> _DATA SHOWN_:
[Begin]

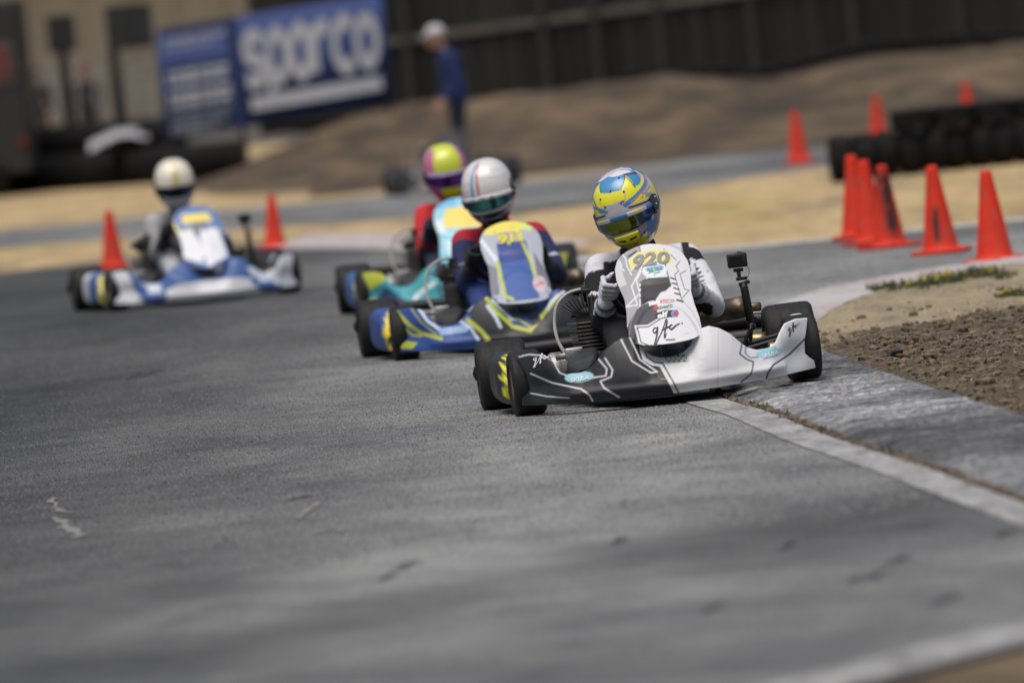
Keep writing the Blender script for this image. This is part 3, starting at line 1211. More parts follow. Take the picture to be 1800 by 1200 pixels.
def ribbon(pts, w):
    """2D stroke with varying width -> verts, faces"""
    pts = [Vector((p[0], p[1])) for p in pts]
    v, f = [], []
    n = len(pts)
    for i, p in enumerate(pts):
        t = (pts[min(i + 1, n - 1)] - pts[max(i - 1, 0)]).normalized()
        k = w * (0.55 + 0.45 * math.sin(math.pi * i / (n - 1)))
        v += [(p.x - t.y * k / 2, p.y + t.x * k / 2), (p.x + t.y * k / 2, p.y - t.x * k / 2)]
    for i in range(n - 1):
        f.append((2 * i, 2 * i + 1, 2 * i + 3, 2 * i + 2))
    return v, f


def script_gfc(surf, center, width, mat, parent, tilt=0.0, w=0.0045):
    """the handwritten g f c"""
    VS = 0.74
    g = [(0.22, 0.30), (0.13, 0.33), (0.05, 0.22), (0.10, 0.12), (0.19, 0.22), (0.24, 0.34), (0.14, 0.02), (0.0, -0.30), (-0.04, -0.40), (0.02, -0.38), (0.16, -0.14), (0.34, 0.12)]
    f_ = [(0.34, 0.12), (0.50, 0.42), (0.58, 0.58), (0.60, 0.50), (0.46, 0.16), (0.36, -0.12), (0.38, -0.16), (0.46, 0.0)]
    bar = [(0.33, 0.16), (0.45, 0.21), (0.60, 0.25), (0.66, 0.25)]
    c_ = [(0.74, 0.27), (0.70, 0.31), (0.63, 0.24), (0.63, 0.14), (0.71, 0.14), (0.85, 0.24), (1.0, 0.29)]
    V, Fc = [], []
    for st in (g, f_, bar, c_):
        sm = smooth_line([(p[0], p[1]) for p in st], 5)
        v, f = ribbon([((p.x - 0.47) * width, (p.y - 0.08) * width * VS) for p in sm], w)
        o = len(V)
        V += v; Fc += [tuple(i + o for i in q) for q in f]
    dot = [(math.cos(a) * w * 0.6 + 0.60 * width, math.sin(a) * w * 0.6 + 0.14 * width) for a in np.linspace(0, 6.28, 8)[:-1]]
    o = len(V); V += dot; Fc.append(tuple(range(o, o + len(dot))))
    return lay('lettering', np.array(V), Fc, surf, center, mat, parent, tilt, 0.008)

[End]

Give back every line exactly as it stands, pictures excluded.

Keep writing the Blender script for this image. This is part 3, starting at line 1211. More parts follow. Take the picture to be 1800 by 1200 pixels.
def ribbon(pts, w):
    """2D stroke with varying width -> verts, faces"""
    pts = [Vector((p[0], p[1])) for p in pts]
    v, f = [], []
    n = len(pts)
    for i, p in enumerate(pts):
        t = (pts[min(i + 1, n - 1)] - pts[max(i - 1, 0)]).normalized()
        k = w * (0.55 + 0.45 * math.sin(math.pi * i / (n - 1)))
        v += [(p.x - t.y * k / 2, p.y + t.x * k / 2), (p.x + t.y * k / 2, p.y - t.x * k / 2)]
    for i in range(n - 1):
        f.append((2 * i, 2 * i + 1, 2 * i + 3, 2 * i + 2))
    return v, f


def script_gfc(surf, center, width, mat, parent, tilt=0.0, w=0.0045):
    """the handwritten g f c"""
    VS = 0.74
    g = [(0.22, 0.30), (0.13, 0.33), (0.05, 0.22), (0.10, 0.12), (0.19, 0.22), (0.24, 0.34), (0.14, 0.02), (0.0, -0.30), (-0.04, -0.40), (0.02, -0.38), (0.16, -0.14), (0.34, 0.12)]
    f_ = [(0.34, 0.12), (0.50, 0.42), (0.58, 0.58), (0.60, 0.50), (0.46, 0.16), (0.36, -0.12), (0.38, -0.16), (0.46, 0.0)]
    bar = [(0.33, 0.16), (0.45, 0.21), (0.60, 0.25), (0.66, 0.25)]
    c_ = [(0.74, 0.27), (0.70, 0.31), (0.63, 0.24), (0.63, 0.14), (0.71, 0.14), (0.85, 0.24), (1.0, 0.29)]
    V, Fc = [], []
    for st in (g, f_, bar, c_):
        sm = smooth_line([(p[0], p[1]) for p in st], 5)
        v, f = ribbon([((p.x - 0.47) * width, (p.y - 0.08) * width * VS) for p in sm], w)
        o = len(V)
        V += v; Fc += [tuple(i + o for i in q) for q in f]
    dot = [(math.cos(a) * w * 0.6 + 0.60 * width, math.sin(a) * w * 0.6 + 0.14 * width) for a in np.linspace(0, 6.28, 8)[:-1]]
    o = len(V); V += dot; Fc.append(tuple(range(o, o + len(dot))))
    return lay('lettering', np.array(V), Fc, surf, center, mat, parent, tilt, 0.008)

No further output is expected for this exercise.